Transcript of interview:
Tony Kevin with Annie Hastwell

Radio Adelaide
18 October 2002

Annie Hastwell: It will be one year tomorrow since the tragic event, which took the lives of close to 400 refugees on their way to Australia in the hope of a better life. It was a terrible event, and I don't think anyone will ever forget that front-page picture of the three little girls who drowned and the sad, sad story of her parents not being able to be reunited.

We are joined now by Tony Kevin who is a retired diplomat who has chased the story of the SIEVX, as the boat was known. Good morning Tony:

Tony Kevin: Good Morning Annie.

Annie Hastwell: Just run us through again: October the 19th was the day the boat actually went down. We didn't really hear about it in Australia until a few days after that did we?

Tony Kevin: That's right it became public on the 23rd of October, 4 days later. The Prime Minister said that it sank in Indonesian waters, but it turned out very quickly not to be the case. In fact it sank in the Australian Border Protection Surveillance and Interception Zone.

Annie Hastwell: And you were the person who made the public aware of that. It's been quite a long haul. Just briefly take us through the steps of opening up this story has gone through.

Tony Kevin: It began in March when I raised a number of questions about discrepancies in the public record of the sinking in the Senate Select Committee into A Certain Maritime Incident: The Children Overboard Misrepresented Photographs Committee. Those questions gave rise to a process of investigation of official witnesses that gradually over a period of 4 months revealed a great many serious issues and inconsistencies and black holes in the official account of both what the Australian Police were doing in Indonesia under an officially approved "People Smuggling Disruption Programme", and about the failure of the Border Protection Authorities to order a Safety of Life-at-Sea Search, when it's clear they had a great deal of intelligence information that this grossly overloaded and unsafe boat was coming into the search area.

Annie Hastwell: Bringing this all to light must have had quite a toll on you. I guess you were dismissed as a conspiracy theorist for a long time.

Tony Kevin: Yes I was and in fact I was slandered in the Parliament a couple of weeks ago but that has had a satisfactory resolution now. It certainly has taken its toll but I had felt that a matter of our national honour and self respect we could not simply sweep under the carpet, such a large human tragedy as the deaths of 353 people taking place on our watch.

Although these people were asylum seekers coming to Australia, they were not completely foreign to us. Many of them had relatives, fathers, brothers, husbands, and so on waiting for them in Australia. They had been forced to come by this illegal route because there was no legal way, in which they could apply to come here, they were desperate to reunite their families. Most of them were women and children, 300 people of the 353 who drowned were women and children.

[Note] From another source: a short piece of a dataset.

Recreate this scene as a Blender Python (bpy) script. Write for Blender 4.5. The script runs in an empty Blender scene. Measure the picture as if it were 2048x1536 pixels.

Annie Hastwell: Since what's happened in Bali on the weekend, do you compare in your mind the different treatment of that particular incident and what happened last weekend?

Tony Kevin: It's been enormously difficult for us all involved in these rallies and events around Australia to deal with the huge tragedy of Bali. We were acutely aware of the sensitivities involved. The last thing we want to do is exploit the grief of Bali or to make comparisons. But the only thing I can say is this, which might help give it some meaning to people. If a member of your family or a close personal friend had died a year ago tomorrow you would surely still want to commemorate that despite the huge national mourning over Bali which we completely share. Surely our hearts are big enough to accommodate both griefs.

Annie Hastwell: You sound as though there was a little bit of doubt around the commemoration after what happened last weekend. Was there? It's been planned for some time I know...was it seen as perhaps the wrong moment to be trying to commemorate that when Australia's mourning it's own loss?

Tony Kevin: No, I wouldn't say there was ever any doubt about continuing to commemorate it. What we had done though is to think very carefully about the tone of how we commemorated. Obviously this is a time to downplay the politics and just to come together in grief and in honour of two very huge human tragedies effecting our nation.

Annie Hastwell: Tony Kevin, just briefly, back to the politics of it, where do you expect it to go next?

Tony Kevin: Well the politics comes back hopefully on Wednesday, next week, when the Senate Committee into a Certain Maritime Incident, which dealt with both issues, SIEVX and the falsified photographs will be handing down it's report to the full Senate. Already there have been at least four newspaper editorials around Australia saying that there are very disturbing discrepancies in evidence and there needs to be a full judicial inquiry. Senator Faulkner and other Labor Senators and Democrat Senator Andrew Bartlett have made similar calls. We are hoping for a vigorous debate in the senate next Wednesday. If anybody is listening to this, please write to your senator, please say that you take an interest in this and we hope that there will be a push for full accountability.

Annie Hastwell: Tony Kevin thanks for joining us this morning.